Instruction -> Take every line from the first down to the line with "24, 3), hem=10)" and set it down exactly, without the pictures.

....................

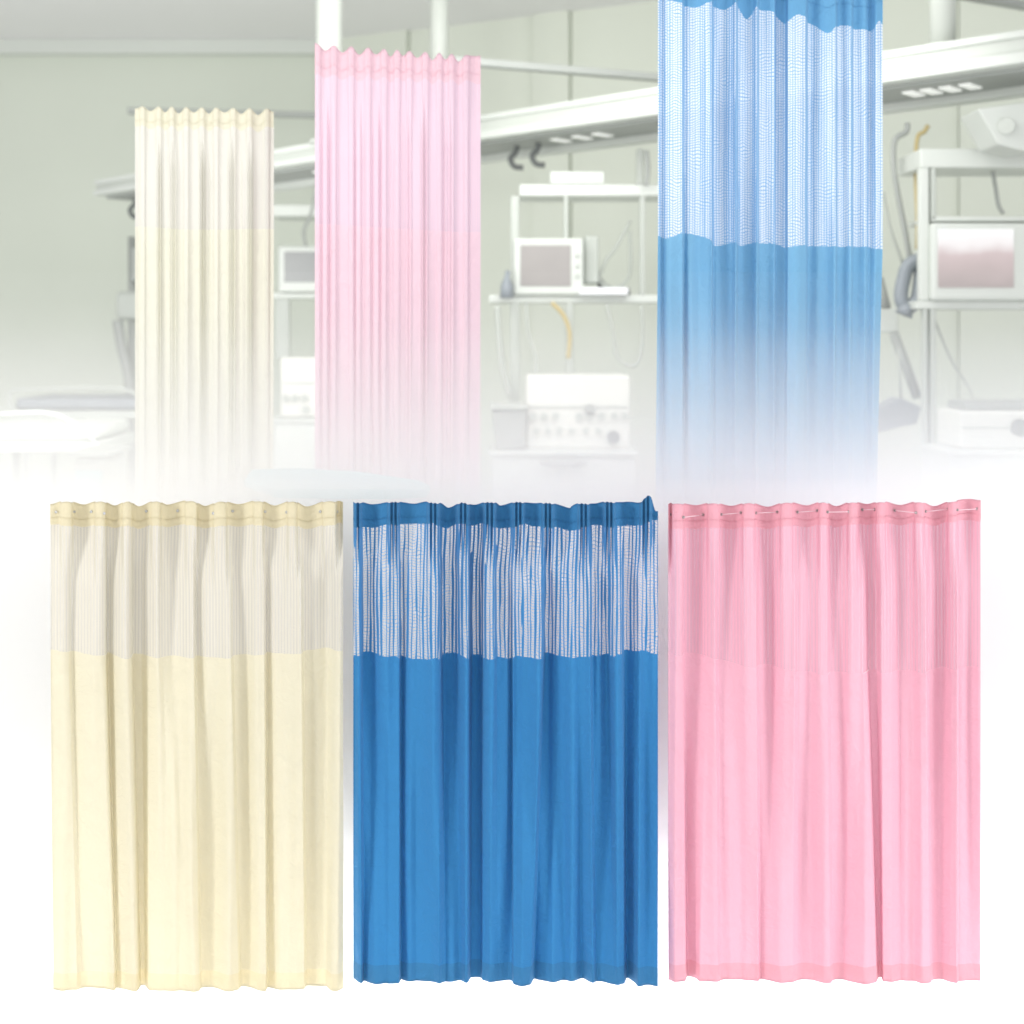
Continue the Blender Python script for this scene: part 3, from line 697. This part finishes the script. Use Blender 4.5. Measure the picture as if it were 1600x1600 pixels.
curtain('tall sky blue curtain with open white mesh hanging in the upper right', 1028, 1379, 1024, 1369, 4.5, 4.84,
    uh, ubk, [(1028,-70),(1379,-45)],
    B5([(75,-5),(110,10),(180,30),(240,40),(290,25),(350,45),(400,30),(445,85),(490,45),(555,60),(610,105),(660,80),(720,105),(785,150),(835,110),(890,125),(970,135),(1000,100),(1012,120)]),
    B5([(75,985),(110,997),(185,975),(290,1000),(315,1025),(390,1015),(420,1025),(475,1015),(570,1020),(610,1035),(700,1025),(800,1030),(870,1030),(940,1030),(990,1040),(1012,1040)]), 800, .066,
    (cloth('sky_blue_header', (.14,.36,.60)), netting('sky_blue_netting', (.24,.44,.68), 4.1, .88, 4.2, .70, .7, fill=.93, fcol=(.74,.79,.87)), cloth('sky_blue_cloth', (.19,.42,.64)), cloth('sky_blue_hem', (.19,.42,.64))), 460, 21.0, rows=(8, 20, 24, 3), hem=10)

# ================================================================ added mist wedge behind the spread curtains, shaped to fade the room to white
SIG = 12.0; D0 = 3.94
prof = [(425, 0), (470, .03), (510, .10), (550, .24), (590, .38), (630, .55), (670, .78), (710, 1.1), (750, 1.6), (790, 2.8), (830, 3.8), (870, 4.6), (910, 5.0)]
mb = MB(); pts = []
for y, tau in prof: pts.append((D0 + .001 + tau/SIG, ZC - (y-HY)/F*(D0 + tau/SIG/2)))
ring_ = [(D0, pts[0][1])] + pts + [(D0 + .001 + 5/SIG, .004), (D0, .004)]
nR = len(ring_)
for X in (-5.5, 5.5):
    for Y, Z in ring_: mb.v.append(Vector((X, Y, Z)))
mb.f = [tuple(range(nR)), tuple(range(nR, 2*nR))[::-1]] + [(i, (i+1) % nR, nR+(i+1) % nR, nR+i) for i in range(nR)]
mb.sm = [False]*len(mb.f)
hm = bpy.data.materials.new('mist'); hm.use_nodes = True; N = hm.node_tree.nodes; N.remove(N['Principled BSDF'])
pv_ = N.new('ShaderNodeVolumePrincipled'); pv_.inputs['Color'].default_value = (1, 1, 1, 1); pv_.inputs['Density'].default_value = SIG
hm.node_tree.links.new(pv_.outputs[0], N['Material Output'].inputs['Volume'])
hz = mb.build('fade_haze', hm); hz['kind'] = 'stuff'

....................

Solution ->
Continue the Blender Python script for this scene: part 3, from line 697. This part finishes the script. Use Blender 4.5. Measure the picture as if it were 1600x1600 pixels.
curtain('tall sky blue curtain with open white mesh hanging in the upper right', 1028, 1379, 1024, 1369, 4.5, 4.84,
    uh, ubk, [(1028,-70),(1379,-45)],
    B5([(75,-5),(110,10),(180,30),(240,40),(290,25),(350,45),(400,30),(445,85),(490,45),(555,60),(610,105),(660,80),(720,105),(785,150),(835,110),(890,125),(970,135),(1000,100),(1012,120)]),
    B5([(75,985),(110,997),(185,975),(290,1000),(315,1025),(390,1015),(420,1025),(475,1015),(570,1020),(610,1035),(700,1025),(800,1030),(870,1030),(940,1030),(990,1040),(1012,1040)]), 800, .066,
    (cloth('sky_blue_header', (.14,.36,.60)), netting('sky_blue_netting', (.24,.44,.68), 4.1, .88, 4.2, .70, .7, fill=.93, fcol=(.74,.79,.87)), cloth('sky_blue_cloth', (.19,.42,.64)), cloth('sky_blue_hem', (.19,.42,.64))), 460, 21.0, rows=(8, 20, 24, 3), hem=10)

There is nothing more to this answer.